Thinking about hiring an escort?

MoonRock

Zooville Settler
Hello All,

I've been thinking about hiring an escort to get my families curiousty off my back. I wouldn't want to have sex with this woman by any means, im actually pretty small so its an anxiety trigger for me...but in order to get my extremely nosy family off my back of why I havent been with anyone for the past 5 years, it'll be helpful. I'm getting tired of the "it's been long enough" comments.

It's not a bash on anyone, I get human needs and preferences are a thing, and I'm just not it.

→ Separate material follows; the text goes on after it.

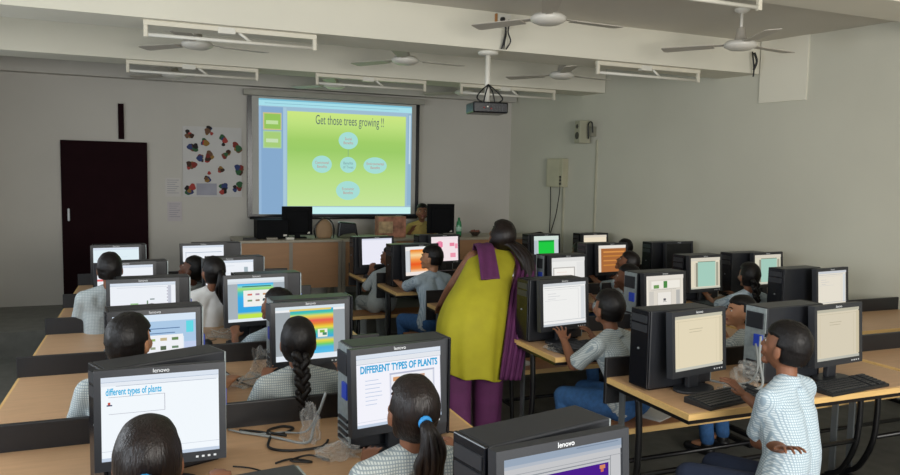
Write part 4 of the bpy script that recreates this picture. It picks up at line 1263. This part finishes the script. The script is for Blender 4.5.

Question is, is it ok to resort to sex work for this? I'm confused and unsure, amd some guidance would be appreciated.

Sincerely,
Moon.
 
Yo!

Well, first off - sure, that's fine.
It's an acceptable way to get your family off your back, and an escort would probably appreciate an easy night like that. It's what they do, though you should fully explain the situation and context so they can comfortably try to meet your expectations.

But, some unsolicited advice: deceit won't fix the problem that exists here. If your family is placing stress on you to meet their standards, and you show them a lie that suggests that their strategy is working - then they'll just keep doing it.

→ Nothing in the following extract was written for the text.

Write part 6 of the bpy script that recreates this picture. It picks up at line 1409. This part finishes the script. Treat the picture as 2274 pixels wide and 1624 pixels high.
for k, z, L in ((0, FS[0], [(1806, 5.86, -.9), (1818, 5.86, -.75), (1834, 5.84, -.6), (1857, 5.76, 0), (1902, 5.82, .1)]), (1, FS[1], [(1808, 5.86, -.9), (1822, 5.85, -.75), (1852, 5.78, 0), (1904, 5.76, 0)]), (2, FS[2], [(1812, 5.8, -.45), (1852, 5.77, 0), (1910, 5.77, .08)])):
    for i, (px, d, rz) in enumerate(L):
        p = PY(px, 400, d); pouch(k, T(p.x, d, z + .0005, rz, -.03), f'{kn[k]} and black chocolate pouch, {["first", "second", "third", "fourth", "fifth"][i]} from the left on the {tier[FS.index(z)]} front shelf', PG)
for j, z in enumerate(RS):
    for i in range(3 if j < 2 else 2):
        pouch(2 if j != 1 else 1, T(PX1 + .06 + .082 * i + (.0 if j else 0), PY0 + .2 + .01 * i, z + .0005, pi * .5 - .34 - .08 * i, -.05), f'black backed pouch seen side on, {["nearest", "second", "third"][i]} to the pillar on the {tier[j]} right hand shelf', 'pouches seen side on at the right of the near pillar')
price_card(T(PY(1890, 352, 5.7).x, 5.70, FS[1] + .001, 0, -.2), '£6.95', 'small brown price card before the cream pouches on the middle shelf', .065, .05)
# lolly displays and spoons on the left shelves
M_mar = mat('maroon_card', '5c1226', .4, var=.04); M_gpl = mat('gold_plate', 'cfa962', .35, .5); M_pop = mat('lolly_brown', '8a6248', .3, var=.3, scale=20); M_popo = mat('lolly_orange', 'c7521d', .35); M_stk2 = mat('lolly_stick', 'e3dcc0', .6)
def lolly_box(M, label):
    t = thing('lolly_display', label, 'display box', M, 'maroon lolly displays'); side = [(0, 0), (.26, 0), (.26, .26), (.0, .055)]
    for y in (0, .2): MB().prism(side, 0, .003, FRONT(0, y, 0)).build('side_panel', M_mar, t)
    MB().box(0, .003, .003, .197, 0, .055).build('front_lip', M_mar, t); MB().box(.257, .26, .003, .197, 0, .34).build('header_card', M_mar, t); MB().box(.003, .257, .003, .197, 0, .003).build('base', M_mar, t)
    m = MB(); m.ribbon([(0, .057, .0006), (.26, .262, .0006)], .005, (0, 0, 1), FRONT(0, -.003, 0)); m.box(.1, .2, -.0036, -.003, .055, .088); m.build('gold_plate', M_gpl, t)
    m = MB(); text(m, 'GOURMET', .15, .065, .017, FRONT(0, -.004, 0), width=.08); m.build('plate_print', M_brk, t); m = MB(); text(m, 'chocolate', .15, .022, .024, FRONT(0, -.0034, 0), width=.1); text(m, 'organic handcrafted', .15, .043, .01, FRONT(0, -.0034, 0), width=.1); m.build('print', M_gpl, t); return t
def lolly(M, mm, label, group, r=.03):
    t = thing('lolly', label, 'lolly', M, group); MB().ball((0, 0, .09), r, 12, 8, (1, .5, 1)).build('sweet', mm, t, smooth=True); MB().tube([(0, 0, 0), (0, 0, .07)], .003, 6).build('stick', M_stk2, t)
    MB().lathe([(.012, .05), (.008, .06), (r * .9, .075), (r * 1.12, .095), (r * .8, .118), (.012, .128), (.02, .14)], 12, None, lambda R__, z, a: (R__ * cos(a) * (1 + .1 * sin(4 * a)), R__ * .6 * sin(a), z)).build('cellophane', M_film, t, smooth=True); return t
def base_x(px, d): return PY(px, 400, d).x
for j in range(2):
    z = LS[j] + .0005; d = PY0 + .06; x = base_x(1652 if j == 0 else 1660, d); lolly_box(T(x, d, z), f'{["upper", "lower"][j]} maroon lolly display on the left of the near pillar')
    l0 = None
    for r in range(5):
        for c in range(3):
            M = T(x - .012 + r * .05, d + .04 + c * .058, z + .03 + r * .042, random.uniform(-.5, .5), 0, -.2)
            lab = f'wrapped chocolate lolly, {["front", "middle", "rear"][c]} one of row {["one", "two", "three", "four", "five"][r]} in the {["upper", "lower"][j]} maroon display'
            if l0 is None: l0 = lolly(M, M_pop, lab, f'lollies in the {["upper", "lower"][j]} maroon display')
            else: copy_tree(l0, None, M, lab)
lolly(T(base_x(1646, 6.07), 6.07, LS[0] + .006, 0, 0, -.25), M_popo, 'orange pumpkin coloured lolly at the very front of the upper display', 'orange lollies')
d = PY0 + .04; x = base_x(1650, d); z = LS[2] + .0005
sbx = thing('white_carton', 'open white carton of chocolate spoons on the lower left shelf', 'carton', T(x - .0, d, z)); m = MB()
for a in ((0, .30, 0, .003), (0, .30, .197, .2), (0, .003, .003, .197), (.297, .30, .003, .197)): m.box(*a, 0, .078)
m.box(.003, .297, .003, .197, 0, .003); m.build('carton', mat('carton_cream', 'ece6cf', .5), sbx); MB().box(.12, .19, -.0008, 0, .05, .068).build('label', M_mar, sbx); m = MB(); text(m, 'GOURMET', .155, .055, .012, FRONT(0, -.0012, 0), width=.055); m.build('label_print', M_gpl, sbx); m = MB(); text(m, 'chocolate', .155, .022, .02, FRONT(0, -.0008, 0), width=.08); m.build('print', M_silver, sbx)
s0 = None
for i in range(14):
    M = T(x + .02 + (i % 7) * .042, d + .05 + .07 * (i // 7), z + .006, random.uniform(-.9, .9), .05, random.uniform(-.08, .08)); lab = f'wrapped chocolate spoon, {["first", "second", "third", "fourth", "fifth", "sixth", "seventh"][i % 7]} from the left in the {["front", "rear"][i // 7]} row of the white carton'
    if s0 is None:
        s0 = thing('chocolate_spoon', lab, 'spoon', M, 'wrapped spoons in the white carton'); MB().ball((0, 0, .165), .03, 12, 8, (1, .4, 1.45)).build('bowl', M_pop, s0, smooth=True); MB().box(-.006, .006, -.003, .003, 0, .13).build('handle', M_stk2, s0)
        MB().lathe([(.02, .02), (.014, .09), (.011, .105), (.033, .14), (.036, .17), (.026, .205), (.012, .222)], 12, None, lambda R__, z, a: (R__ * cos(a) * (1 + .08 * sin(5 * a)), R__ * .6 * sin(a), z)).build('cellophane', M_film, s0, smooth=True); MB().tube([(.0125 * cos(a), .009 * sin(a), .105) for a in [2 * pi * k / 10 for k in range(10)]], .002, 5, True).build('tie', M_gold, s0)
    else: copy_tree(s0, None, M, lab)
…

Basically, it sounds like the impact of your scheme will be to reinforce their belief that they can bully you hard enough to get what they want. It'll just get worse from there.

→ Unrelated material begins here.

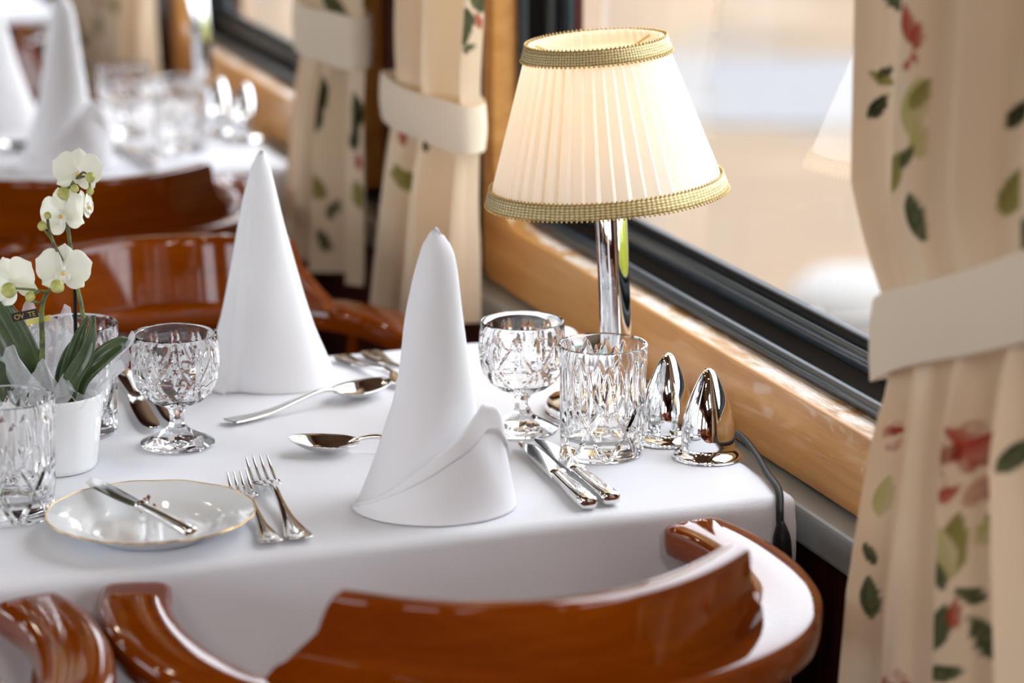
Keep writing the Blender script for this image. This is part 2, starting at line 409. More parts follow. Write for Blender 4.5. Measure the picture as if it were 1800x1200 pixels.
# ================================================================== TABLES AND CLOTHS
TX0, TX1, TY0, TY1 = -.24, .982, 2.075, 2.652
def make_table(dy, label):
    t = thing('dining_table', label, 'table', (0, dy, 0), group='dining tables along the windows')
    autosmooth(MB().box(TX0, TX1, TY0, TY1, .715, .7455, .004).build('tabletop', 'mahogany', t, False))
    for x in (TX0+.10, TX1-.12):
        for y in (TY0+.10, TY1-.10):
            MB().box(x-.025, x+.025, y-.025, y+.025, 0, .715, .004).build('leg', 'mahogany', t, False)
    MB().box(TX0+.08, TX1-.10, TY0+.08, TY1-.08, .655, .714, .003).build('apron', 'mahogany', t, False)
    return t
def make_cloth(dy, label, hang=.262, seed=1):
    r_ = random.Random(seed)
    step = .012
    def axis(a, b_, h0, h1):
        n = int((b_-a)/step); L = [a + (b_-a)*i/n for i in range(n+1)]
        def tail(h):
            T = []; d_ = 0
            while d_ < h:
                d_ += .003 if d_ < .03 else .012; T.append(d_)
            return T
        return [a-d_ for d_ in reversed(tail(h0))] + L + [b_+d_ for d_ in tail(h1)]
    xs = axis(TX0, TX1, .20, .10); ys = axis(TY0, TY1, hang, hang)
    R = .010; V = []
    ph = [r_.uniform(0, 6.28) for _ in range(8)]
    for x in xs:
        for y in ys:
            ex = max(x-TX1, TX0-x, 0); ey = max(y-TY1, TY0-y, 0); e = math.hypot(ex, ey)
            bx = min(max(x, TX0), TX1); by = min(max(y, TY0), TY1)
            wz = .0006*sin(9*x+ph[0])*sin(11*y+ph[1]) + .0004*sin(31*x+17*y+ph[2]) + .00035*max(0, sin(47*x-38*y+ph[6]))**6 + .0003*max(0, sin(22*x+61*y+ph[7]))**8
            if e < 1e-9:
                # ironed creases
                cr = .0007*math.exp(-((x-.805)/.004)**2) + .0006*math.exp(-((x-.440)/.003)**2) + .0006*math.exp(-((y-2.33)/.003)**2)
                V.append((x, y+dy, TZ + wz + cr)); continue
            ox = ex/e*(1 if x > TX1 else -1); oy = ey/e*(1 if y > TY1 else -1)
            arc = R*pi/2
            if e < arc:
                a = e/R; hor, dn = R*sin(a), R*(1-cos(a))
            else:
                hor, dn = R, R + (e-arc)
            corner = min(ex, ey)/max(ex, ey) if max(ex, ey) > 0 else 0
            ang = math.atan2(ey, ex)
            k = min(max(dn-R, 0)/.25, 1)
            side = x if ey > ex else y
            fold = k*(.006*sin(14*side+ph[3]) + .004*sin(31*side+ph[4]) + .004)
            if corner > .02: fold = fold*(1-corner) + k*(.020*corner + .012*sin(6*ang+ph[5])*corner)
            if y < TY0: fold += k*.0
            crs = .0009*math.exp(-((x-.805)/.0035)**2) + .0009*math.exp(-((x-.440)/.003)**2) + .0007*math.exp(-((x-.826)/.003)**2)
            if x > TX1: fold = min(fold, .002)*(1-0) ; ox *= 1
            h_ = hor + fold + crs
            px, py = bx + ox*h_, by + oy*h_
            V.append((min(px, .9975), py+dy, TZ - dn + wz*max(0, 1-e/.03)))
    o = mk('tablecloth', V, grid_faces(len(xs), len(ys)), 'table_linen')
    return tag(o, label, 'tablecloth', 'white tablecloths')
make_table(0, 'dining table hidden under the sharp white cloth with the orchid')
make_cloth(0, 'white tablecloth under the potted orchid and the pleated lamp', seed=1)
make_table(PITCH_Y, 'second dining table from the viewer, under a blurred white cloth')
make_cloth(PITCH_Y, 'blurred white tablecloth on the second table, behind the chair backs', seed=2)
make_table(2*PITCH_Y, 'farthest dining table, a small glimpse at the top left corner')
make_cloth(2*PITCH_Y, 'farthest white tablecloth, a small glimpse at the top left corner', seed=3)

# ================================================================== CHAIRS
def make_chair(label):
    t = thing('captains_chair', label, 'chair', group='varnished captain chairs at the tables')
    RT, CT = .748, .822
    # horseshoe arm rail
    half = [(.232, .152), (.2445, .10), (.2475, .05), (.243, 0), (.228, -.055), (.192, -.112), (.140, -.150), (.075, -.171)]
    path = catmull([(-x, y) for x, y in half] + [(0, -.178)] + [(x, y) for x, y in reversed(half)], 6)
    secs = []; n = len(path)
    for i, p in enumerate(path):
        tg = path[min(i+1, n-1)] - path[max(i-1, 0)]; tg /= np.linalg.norm(tg); nr = np.array((-tg[1], tg[0]))
        d_ = abs(2*i/(n-1)-1)                       # 1 at the tips
        wd = .0245 + .0035*min(1, d_*1.5)
        hh = .015
        end = min(i, n-1-i)
        if end == 0: wd *= .86; hh *= .80
        secs.append([(p[0]+nr[0]*a, p[1]+nr[1]*a, RT-.015+b_) for a, b_ in superell(wd, hh, 20, 4.5)])
    # soften the tips
    def shrink(sec, f, sh):
        c = np.mean(np.array(sec), axis=0); return [tuple(c + (np.array(q)-c)*f + np.array(sh)) for q in sec]
    def tipdir(a, b_):
        v_ = np.mean(np.array(a), 0)-np.mean(np.array(b_), 0); v_ /= np.linalg.norm(v_); return v_*.004
    secs = [shrink(secs[0], .72, tipdir(secs[0], secs[1]))] + secs + [shrink(secs[-1], .72, tipdir(secs[-1], secs[-2]))]
    autosmooth(MB().sweep(secs).build('arm_rail', 'chair_wood', t), 50)
    # crest standing on the rail
    hz = [0, .15, .35, .6, .85, 1.0]; hw = [.192, .188, .173, .164, .160, .156]
    ns = 44; secs = []; H_ = CT-RT; th = .021
    for i in range(ns+1):
        s = -1 + 2*i/ns; loop = []
        def pt(z, dep, lift=0):
            dx = s*interp(z/H_, hz, hw); yb = -.196 + 2.9*dx*dx - .014*z/H_
            sl = 2*2.9*dx; l = math.hypot(1, sl)
            return (dx - sl/l*dep, yb + dep/l, RT - .0015 + z + lift)
        edge = (1 if abs(s) < .995 else .4)
        for z in np.linspace(0, H_-.003, 12): loop.append(pt(z, 0))
        loop.append(pt(H_-.001, .0012)); loop.append(pt(H_, .004)); loop.append(pt(H_, th-.004)); loop.append(pt(H_-.001, th-.0012))
        for z in np.linspace(H_-.003, 0, 12): loop.append(pt(z, th))
        secs.append(loop)
    autosmooth(MB().sweep(secs).build('backrest', 'chair_wood', t), 40)
    # seat
    prof = catmull([(-.21, .20), (-.235, .05), (-.20, -.12), (-.10, -.20), (0, -.215), (.10, -.20), (.20, -.12), (.235, .05), (.21, .20), (0, .225)], 5)[:-1]
    secs = []
    for f, z in ((.90, .425), (.97, .428), (1.0, .437), (1.0, .450), (.975, .458), (.90, .458), (.5, .452), (.1, .450)):
        secs.append([(p[0]*f, p[1]*f, z) for p in prof])
    autosmooth(MB().sweep(secs).build('seat', 'chair_wood', t), 50)
    tp = [(.0, .011), (.08, .013), (.2, .017), (.3, .012), (.34, .017), (.5, .020), (.8, .015), (.86, .018), (1, .015)]
    for sx in (-1, 1):
        for sy in (-1, 1):
            a, b_ = Vector((sx*.215, sy*.175-.005, 0)), Vector((sx*.165, sy*.13, .430))
            MB().tube([a.lerp(b_, q) for q, r in tp], [r for q, r in tp], 12).build('leg', 'chair_wood', t)
    # spindles between seat and rail
    for k, (i, fx, fy) in enumerate([(4, .86, .92), (10, .86, .86), (18, .86, .86), (27, .86, .88), (36, .9, .9), (44, .9, .92), (52, .9, .92), (60, .9, .9), (69, .86, .88), (78, .86, .86), (86, .86, .86), (92, .86, .92)]):
        p = path[min(i, n-1)]
        a = Vector((p[0]*fx, p[1]*fy, .452)); b_ = Vector((p[0], p[1], RT-.028))
        MB().tube([a.lerp(b_, q/6) for q in range(7)], [.008, .010, .012, .0125, .011, .009, .0085], 10).build('spindle', 'chair_wood', t)
    for sx in (-1, 1):
        MB().tube([(sx*.196, -.158, .17), (sx*.196, 0, .17), (sx*.196, .153, .17)], [.008, .012, .008], 10).build('stretcher', 'chair_wood', t)
    MB().tube([(-.192, 0, .17), (0, 0, .17), (.192, 0, .17)], [.008, .012, .008], 10).build('stretcher', 'chair_wood', t)
    return t
ch = make_chair('varnished reddish wooden chair in front, its whole curved back towards the viewer')
ch.location = (.650, 1.898, 0)
dup(ch, (.098, 1.894, 0), 'wooden chair at bottom left corner, showing only one curved armrest')
c2 = dup(ch, (.640, 2.834, 0), 'glossy orange-brown chair behind the tall napkins, facing the viewer', pi); c2.scale = (1, 1, .98)
c3 = dup(ch, (.06, 2.832, 0), 'glossy wooden chair behind the orchid leaves, cut by the left edge', pi); c3.scale = (1, 1, .98)
dup(ch, (.640, 1.898+PITCH_Y, 0), 'dark-backed blurred chair at the second table, back towards the viewer')
c4 = dup(ch, (.640, 2.834+PITCH_Y, 0), 'blurred orange-brown chair seen between the two far napkins', pi); c4.scale = (1, 1, .98)
dup(ch, (.640, 1.898+2*PITCH_Y, 0), 'farthest dark chair back at the top left, before the farthest cloth')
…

I'm just a lizard on the internet, so feel free to do what you want, but the truly correct response to their pressure would be to reject their pressure and do what you want to do. Compromising your lifestyle for your family is falling for their trap, and it might be best to seek a way free from their influence.
 
Not sure if I'm qualified to give out advice like this, but, While hiring an escort might temporarily alleviate the pressure from your family, you gotta consider the long term affects of that and whether that aligns with your values and/or comfort. If hiring an escort feels uncomfortable or goes against your values, it's okay to explore other options. Consider addressing the issue with your family directly. You can explain your boundaries and reasons for not pursuing relationships without resorting to hiring an escort. Open communication might help them understand and respect your choices better. Explore options that benefit your mental health and well-being.
 
I think the previous two summed it up quite well and I agree with them completely.
My mother has an occasional habit of asking me to change certain things and I have found it helpful to determine why she is asking me to change something so that I can better assure her that it is not a problem.
For example, one of her particular concerns that I have noticed is how others will react to certain appearance-related decisions that I make. I always assure her that I have no trouble making friends and that people in the city care far less about my appearance, and sometimes actually like the way that I look.

Some of the typical worries from parents regarding whether or not you’re in a relationship is either the state of your happiness OR whether or not they’re going to get grandchildren. It usually depends on whether they’re the caring type or the selfish type. If you assure them that you are happier without a relationship at this time in your life it may help. If they’re concerned about grandchildren I would probably tell them that it’s pretty selfish to be more concerned about your ability to provide an heir than it is to care if you’re happy.
 
Yes you can go that way, but really what has it got to with them, you are you, do what makes you, happy. I have lost people l thought we're friends due to family busy bodies.